I knit some on the Heroine jacket while Deb and Melissa spun. Lots of kids stopped by to visit. The wheels were such a source of interest.

From there I made a repeat visit to the Grange Hall in Aloha for the NWSRA/Knitters co-op event. I had stopped by in the morning and walked away with some lovely mohair that Stitch Jones had dyed in my favorite autumn colorways. I got to visit with her husband, Jason, who was playing guitar for all of us. He and I had worked together back in the TriVium days.

It was far too busy of a day, but a good one at the end. I fell into bed ready to sleep. The next day was cleaning and baking for me. I took pictures of the scones, but not the French bread. Boy was that bread tasty. It tasted like real bakery bread! I’ll post the pics later.

The last three weekends have been so incredibly jam-packed with fiber happiness. Bend you have already heard about. Last weekend I was able to visit with Just Jen for a large part of the day. She needed buttons for Kingscot. I was picking up sample knit yarn from Knit Purl. We HAD to visit For Yarn’s Sake in Beaverton or the store could not have considered itself fully introduced to the Portland knitting community.

There is no one more fun on a knit crawl that Jen. Always ready with a good eye, an honest appraisal and a sense of humor. The sense of humor was definitely needed when the massive downpour swamped both of us, especially my open shoes. It’s a sign of a really good friend who will hold your socks up to the heater vent in the car as you roll from venue to venue! Lunch was a warming Pho for both of us.

Even better news, it looks like we are headed to Madrona for all 4 days! Registration opens tomorrow. I’ll be staking out the website all day.

Yesterday was the Keep Portland Weird Event at the Central Library and the NWRSA spinning event at the Aloha Grange. I couldn’t stay either location as long as I would have liked, but it was so fun to catch up with everyone in the time I had. More about that another time.

Its an all fiber, all the time, weekend. I’ve got very few kids related duties and a snoot full of time to pursue things I like. It rocks!

On tap is to visit the Aloha Grange for a fibery get together, followed by a haircut, and then another fibery event at the Central Library downtown. Then I think it’s back to the Grange hall and then over to pick up my groceries.

I’m making good progress on the Toe the Line Shawl although it frustrates me on a pretty regular basis. I have stopped short of the 9 repeats and decided to go for the border.

Heroine jacket has slowed down, although I am most of the way through the left front and just need to kick off the right front and sleeves. Once Toe the Line is done…

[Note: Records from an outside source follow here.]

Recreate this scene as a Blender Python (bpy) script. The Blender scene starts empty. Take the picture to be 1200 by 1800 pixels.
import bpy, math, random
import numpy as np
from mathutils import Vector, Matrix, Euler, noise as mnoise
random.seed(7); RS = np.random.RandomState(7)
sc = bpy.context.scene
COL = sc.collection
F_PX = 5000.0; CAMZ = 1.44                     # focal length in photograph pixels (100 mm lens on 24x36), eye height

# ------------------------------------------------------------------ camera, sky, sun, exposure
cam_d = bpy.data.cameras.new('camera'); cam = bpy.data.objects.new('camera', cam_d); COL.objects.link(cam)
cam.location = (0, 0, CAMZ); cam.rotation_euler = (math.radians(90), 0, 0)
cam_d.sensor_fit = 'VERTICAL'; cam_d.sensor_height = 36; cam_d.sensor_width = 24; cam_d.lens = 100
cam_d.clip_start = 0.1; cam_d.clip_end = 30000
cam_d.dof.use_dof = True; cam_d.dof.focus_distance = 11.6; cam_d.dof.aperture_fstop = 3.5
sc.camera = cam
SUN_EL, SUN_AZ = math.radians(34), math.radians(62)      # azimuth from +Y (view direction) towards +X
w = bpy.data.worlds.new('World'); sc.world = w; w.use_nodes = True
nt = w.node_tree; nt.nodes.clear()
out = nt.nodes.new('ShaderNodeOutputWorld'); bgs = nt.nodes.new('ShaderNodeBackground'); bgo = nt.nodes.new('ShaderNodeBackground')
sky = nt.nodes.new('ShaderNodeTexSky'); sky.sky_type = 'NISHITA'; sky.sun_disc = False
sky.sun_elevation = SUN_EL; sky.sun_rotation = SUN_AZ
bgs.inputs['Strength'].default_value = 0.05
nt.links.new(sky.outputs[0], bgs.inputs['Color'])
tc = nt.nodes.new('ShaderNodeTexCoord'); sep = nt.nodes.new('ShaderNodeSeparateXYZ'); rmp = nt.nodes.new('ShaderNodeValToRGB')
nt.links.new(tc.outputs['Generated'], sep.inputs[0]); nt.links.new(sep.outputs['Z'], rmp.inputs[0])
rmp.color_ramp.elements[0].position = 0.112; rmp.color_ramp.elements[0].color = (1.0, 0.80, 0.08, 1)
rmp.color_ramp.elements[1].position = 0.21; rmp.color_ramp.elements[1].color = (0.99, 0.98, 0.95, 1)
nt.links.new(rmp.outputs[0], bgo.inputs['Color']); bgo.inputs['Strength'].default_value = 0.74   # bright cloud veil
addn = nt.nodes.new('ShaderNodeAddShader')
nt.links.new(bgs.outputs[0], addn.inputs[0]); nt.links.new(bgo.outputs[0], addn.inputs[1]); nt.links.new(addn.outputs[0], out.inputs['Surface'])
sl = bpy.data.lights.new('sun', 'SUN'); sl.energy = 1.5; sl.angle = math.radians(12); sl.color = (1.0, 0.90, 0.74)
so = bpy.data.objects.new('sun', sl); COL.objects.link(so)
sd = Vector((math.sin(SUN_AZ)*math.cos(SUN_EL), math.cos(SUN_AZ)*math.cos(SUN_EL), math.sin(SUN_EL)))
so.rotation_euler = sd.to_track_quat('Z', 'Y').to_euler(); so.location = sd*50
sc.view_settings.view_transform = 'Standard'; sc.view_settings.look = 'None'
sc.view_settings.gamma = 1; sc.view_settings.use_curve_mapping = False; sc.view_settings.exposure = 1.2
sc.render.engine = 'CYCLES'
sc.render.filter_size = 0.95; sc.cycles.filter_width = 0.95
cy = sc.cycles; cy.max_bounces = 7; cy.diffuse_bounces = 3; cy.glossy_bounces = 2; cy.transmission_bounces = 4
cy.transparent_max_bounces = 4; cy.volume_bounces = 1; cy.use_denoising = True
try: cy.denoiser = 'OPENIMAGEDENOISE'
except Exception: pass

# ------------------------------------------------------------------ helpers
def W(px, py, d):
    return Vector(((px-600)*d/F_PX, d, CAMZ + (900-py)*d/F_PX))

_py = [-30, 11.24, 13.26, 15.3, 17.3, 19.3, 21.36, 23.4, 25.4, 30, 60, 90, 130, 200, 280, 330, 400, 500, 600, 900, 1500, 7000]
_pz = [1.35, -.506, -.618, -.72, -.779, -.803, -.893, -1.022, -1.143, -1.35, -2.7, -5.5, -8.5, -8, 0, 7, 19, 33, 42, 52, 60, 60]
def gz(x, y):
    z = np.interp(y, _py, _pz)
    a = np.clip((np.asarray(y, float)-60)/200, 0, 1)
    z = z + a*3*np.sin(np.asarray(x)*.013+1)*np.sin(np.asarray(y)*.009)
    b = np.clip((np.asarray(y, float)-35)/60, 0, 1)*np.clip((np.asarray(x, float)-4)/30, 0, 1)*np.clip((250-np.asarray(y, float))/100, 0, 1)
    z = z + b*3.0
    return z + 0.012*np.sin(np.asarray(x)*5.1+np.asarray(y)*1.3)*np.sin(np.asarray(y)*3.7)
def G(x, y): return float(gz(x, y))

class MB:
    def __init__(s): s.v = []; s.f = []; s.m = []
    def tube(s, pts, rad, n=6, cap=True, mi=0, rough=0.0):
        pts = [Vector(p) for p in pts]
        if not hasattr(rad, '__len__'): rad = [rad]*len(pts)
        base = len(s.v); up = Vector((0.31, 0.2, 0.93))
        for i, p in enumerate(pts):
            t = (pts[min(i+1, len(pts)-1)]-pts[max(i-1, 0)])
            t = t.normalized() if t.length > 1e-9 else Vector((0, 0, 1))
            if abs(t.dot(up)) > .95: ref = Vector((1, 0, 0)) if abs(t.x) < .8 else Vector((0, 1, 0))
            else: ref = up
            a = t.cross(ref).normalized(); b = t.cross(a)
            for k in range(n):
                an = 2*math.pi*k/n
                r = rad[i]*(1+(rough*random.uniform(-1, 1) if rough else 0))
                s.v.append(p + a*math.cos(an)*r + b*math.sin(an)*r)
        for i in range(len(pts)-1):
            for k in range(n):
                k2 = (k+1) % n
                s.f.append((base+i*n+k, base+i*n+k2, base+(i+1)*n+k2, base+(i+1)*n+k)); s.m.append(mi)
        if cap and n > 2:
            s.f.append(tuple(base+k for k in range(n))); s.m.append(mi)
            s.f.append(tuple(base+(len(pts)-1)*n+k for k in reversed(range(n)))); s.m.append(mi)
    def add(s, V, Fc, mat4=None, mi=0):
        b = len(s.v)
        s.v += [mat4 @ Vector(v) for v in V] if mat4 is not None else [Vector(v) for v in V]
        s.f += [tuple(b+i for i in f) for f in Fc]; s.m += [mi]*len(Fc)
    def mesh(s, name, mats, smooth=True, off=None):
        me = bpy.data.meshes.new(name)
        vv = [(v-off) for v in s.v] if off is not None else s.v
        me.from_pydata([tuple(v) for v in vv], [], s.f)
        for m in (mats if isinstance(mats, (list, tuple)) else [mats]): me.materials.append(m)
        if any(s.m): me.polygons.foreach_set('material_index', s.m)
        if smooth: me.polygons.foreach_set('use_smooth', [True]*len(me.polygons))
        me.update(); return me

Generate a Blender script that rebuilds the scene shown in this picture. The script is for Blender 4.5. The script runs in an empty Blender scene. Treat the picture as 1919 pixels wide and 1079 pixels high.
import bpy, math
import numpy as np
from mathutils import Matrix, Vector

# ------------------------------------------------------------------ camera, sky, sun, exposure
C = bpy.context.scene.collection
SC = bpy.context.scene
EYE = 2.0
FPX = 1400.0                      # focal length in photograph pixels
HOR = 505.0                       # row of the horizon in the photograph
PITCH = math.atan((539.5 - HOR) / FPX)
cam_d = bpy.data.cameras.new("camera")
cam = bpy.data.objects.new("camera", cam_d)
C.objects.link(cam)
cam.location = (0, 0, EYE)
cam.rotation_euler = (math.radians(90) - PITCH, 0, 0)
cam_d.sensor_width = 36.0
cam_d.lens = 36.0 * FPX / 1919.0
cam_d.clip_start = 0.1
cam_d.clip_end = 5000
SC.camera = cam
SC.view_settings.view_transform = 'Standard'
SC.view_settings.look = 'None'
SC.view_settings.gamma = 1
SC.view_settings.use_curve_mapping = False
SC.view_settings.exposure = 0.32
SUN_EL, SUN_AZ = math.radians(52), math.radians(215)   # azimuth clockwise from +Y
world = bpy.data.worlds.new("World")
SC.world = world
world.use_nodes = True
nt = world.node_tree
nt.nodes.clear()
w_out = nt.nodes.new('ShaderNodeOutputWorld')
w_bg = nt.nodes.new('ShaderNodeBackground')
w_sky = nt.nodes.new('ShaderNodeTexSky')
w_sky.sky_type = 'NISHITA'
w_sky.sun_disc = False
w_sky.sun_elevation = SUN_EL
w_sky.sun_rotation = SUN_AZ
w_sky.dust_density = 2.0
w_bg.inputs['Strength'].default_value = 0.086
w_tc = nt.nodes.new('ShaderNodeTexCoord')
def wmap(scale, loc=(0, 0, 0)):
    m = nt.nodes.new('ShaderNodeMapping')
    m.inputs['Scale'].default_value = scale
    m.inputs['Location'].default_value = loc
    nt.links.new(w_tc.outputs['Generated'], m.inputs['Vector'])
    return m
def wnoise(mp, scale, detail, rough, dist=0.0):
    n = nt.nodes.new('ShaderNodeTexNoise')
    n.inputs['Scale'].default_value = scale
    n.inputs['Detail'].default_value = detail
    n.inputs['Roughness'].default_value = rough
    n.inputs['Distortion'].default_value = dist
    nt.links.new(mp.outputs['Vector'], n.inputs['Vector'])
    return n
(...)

The sample knit for Knit Purl is a bear. One very fine strand of Merino and another of Linen. I have Addi lace needles, but still drop the merino and have to go back and pick it up frequently. It’s on size one needles – 11.5 inches of unrelieved stockinette. I’ll make it through, but not the most exciting knit.

Tomorrow I will see my youngest in her play at the high school. So excited!

If I’ve said it once, I’ve said it a hundred times. Never, not ever, getting married again.
I lied. Well, kind of. I didn’t count on finding the guy that you can drink beer and spit and cuss with. Also didn’t count on finding the guy who didn’t really want a subservient mate. Not the one who says he does, but doesn’t. This guy really doesn’t want subservience. He likes my real boobs, my no makeup. My egg beater of a haircut.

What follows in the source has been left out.